[3D scene scripts]
+ + +
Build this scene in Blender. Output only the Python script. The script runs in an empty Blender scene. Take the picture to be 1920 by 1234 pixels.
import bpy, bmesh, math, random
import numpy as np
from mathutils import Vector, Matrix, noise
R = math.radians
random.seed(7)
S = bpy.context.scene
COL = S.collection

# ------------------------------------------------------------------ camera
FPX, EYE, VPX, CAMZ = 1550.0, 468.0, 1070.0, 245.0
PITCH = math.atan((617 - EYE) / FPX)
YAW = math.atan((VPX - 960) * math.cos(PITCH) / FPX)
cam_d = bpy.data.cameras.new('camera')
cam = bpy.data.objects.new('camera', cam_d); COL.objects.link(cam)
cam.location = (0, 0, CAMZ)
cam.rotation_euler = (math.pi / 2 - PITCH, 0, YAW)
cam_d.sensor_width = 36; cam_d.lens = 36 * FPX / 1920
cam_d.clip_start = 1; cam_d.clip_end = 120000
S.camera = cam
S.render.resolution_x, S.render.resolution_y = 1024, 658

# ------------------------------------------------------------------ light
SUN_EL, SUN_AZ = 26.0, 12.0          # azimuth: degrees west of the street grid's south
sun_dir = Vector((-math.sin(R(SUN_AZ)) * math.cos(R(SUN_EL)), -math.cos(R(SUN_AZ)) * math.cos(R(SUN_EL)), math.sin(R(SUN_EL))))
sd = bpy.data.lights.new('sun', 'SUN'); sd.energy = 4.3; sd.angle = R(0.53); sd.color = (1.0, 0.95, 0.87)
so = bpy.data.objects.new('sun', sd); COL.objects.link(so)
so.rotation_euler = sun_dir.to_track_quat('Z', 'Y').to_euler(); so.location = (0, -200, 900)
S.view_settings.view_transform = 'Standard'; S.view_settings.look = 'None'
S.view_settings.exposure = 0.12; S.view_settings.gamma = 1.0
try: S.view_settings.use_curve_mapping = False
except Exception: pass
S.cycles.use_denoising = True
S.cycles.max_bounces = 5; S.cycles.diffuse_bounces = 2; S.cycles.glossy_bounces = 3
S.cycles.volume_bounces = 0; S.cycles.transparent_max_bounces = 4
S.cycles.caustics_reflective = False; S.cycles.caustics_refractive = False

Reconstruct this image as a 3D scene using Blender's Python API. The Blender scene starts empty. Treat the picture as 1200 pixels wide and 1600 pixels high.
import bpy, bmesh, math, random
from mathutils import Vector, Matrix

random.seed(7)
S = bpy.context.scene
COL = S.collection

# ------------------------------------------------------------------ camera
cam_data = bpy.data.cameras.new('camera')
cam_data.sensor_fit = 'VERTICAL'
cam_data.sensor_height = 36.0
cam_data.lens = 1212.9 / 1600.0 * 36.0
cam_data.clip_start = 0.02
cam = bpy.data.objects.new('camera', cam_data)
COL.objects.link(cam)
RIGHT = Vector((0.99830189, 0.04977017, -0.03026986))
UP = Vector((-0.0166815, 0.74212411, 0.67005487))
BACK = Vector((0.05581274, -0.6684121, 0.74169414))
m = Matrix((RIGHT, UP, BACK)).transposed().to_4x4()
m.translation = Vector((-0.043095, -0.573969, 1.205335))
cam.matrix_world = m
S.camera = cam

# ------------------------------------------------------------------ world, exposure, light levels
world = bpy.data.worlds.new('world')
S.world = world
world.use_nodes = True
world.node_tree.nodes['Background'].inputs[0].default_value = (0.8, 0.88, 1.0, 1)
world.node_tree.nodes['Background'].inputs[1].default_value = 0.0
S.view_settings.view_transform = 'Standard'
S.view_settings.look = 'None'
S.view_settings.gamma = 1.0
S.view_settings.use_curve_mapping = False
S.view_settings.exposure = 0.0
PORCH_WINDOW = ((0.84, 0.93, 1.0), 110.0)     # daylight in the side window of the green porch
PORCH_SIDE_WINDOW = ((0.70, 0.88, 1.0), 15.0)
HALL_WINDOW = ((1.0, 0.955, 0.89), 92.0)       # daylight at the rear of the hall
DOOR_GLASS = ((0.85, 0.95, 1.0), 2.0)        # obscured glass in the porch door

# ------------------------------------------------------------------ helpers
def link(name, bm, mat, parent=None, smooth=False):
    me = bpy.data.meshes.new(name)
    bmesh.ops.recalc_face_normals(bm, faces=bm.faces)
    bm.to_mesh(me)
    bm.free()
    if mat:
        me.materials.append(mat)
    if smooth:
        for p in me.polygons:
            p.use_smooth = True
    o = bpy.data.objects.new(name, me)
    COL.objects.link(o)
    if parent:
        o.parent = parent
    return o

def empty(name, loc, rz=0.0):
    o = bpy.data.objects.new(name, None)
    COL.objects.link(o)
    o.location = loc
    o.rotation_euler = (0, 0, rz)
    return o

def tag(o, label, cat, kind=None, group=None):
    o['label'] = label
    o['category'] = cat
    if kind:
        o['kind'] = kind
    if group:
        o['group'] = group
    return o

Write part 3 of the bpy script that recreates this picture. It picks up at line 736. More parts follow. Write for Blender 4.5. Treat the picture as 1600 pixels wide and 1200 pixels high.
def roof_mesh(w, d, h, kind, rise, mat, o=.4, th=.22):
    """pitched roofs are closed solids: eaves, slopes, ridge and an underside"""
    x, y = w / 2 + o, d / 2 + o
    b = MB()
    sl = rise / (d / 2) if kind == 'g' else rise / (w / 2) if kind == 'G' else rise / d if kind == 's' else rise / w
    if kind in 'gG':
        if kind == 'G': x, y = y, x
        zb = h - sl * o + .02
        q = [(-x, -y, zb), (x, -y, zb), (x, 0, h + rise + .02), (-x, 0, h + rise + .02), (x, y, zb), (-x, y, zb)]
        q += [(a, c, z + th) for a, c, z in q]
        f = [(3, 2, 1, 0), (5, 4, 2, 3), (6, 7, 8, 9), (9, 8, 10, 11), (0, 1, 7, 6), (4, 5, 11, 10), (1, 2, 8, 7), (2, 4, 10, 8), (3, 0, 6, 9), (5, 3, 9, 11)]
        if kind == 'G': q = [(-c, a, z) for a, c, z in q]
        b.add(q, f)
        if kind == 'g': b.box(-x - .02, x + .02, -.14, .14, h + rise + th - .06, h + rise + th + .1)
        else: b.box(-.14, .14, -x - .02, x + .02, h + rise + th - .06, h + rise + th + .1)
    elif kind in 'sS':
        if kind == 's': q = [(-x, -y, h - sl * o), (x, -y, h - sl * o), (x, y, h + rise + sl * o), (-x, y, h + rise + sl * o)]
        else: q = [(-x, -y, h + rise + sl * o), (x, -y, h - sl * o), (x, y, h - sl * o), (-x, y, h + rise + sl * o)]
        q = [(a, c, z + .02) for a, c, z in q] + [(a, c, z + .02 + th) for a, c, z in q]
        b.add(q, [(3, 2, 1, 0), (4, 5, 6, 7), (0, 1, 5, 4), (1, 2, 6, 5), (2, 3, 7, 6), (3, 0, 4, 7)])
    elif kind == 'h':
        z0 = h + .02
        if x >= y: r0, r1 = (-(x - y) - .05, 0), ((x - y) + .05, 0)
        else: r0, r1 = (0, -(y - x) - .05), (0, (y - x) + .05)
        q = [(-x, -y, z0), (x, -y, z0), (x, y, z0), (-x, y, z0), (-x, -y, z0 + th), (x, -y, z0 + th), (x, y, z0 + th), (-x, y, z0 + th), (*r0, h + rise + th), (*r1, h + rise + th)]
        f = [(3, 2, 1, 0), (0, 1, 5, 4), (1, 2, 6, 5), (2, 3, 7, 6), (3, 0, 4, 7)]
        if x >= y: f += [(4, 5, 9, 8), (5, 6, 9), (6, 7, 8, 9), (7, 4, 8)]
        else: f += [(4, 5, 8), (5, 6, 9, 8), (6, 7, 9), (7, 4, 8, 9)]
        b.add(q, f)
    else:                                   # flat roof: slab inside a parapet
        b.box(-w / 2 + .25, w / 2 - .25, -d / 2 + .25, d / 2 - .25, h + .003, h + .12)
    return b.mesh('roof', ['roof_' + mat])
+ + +
Short task
Write out exactly, please, the lines beginning at the start of the material and ending with the line that holds "S.render.resolution_x, S.render.resolution_y = 1024, 658", both included.

Solution for this problem
Build this scene in Blender. Output only the Python script. The script runs in an empty Blender scene. Take the picture to be 1920 by 1234 pixels.
import bpy, bmesh, math, random
import numpy as np
from mathutils import Vector, Matrix, noise
R = math.radians
random.seed(7)
S = bpy.context.scene
COL = S.collection

# ------------------------------------------------------------------ camera
FPX, EYE, VPX, CAMZ = 1550.0, 468.0, 1070.0, 245.0
PITCH = math.atan((617 - EYE) / FPX)
YAW = math.atan((VPX - 960) * math.cos(PITCH) / FPX)
cam_d = bpy.data.cameras.new('camera')
cam = bpy.data.objects.new('camera', cam_d); COL.objects.link(cam)
cam.location = (0, 0, CAMZ)
cam.rotation_euler = (math.pi / 2 - PITCH, 0, YAW)
cam_d.sensor_width = 36; cam_d.lens = 36 * FPX / 1920
cam_d.clip_start = 1; cam_d.clip_end = 120000
S.camera = cam
S.render.resolution_x, S.render.resolution_y = 1024, 658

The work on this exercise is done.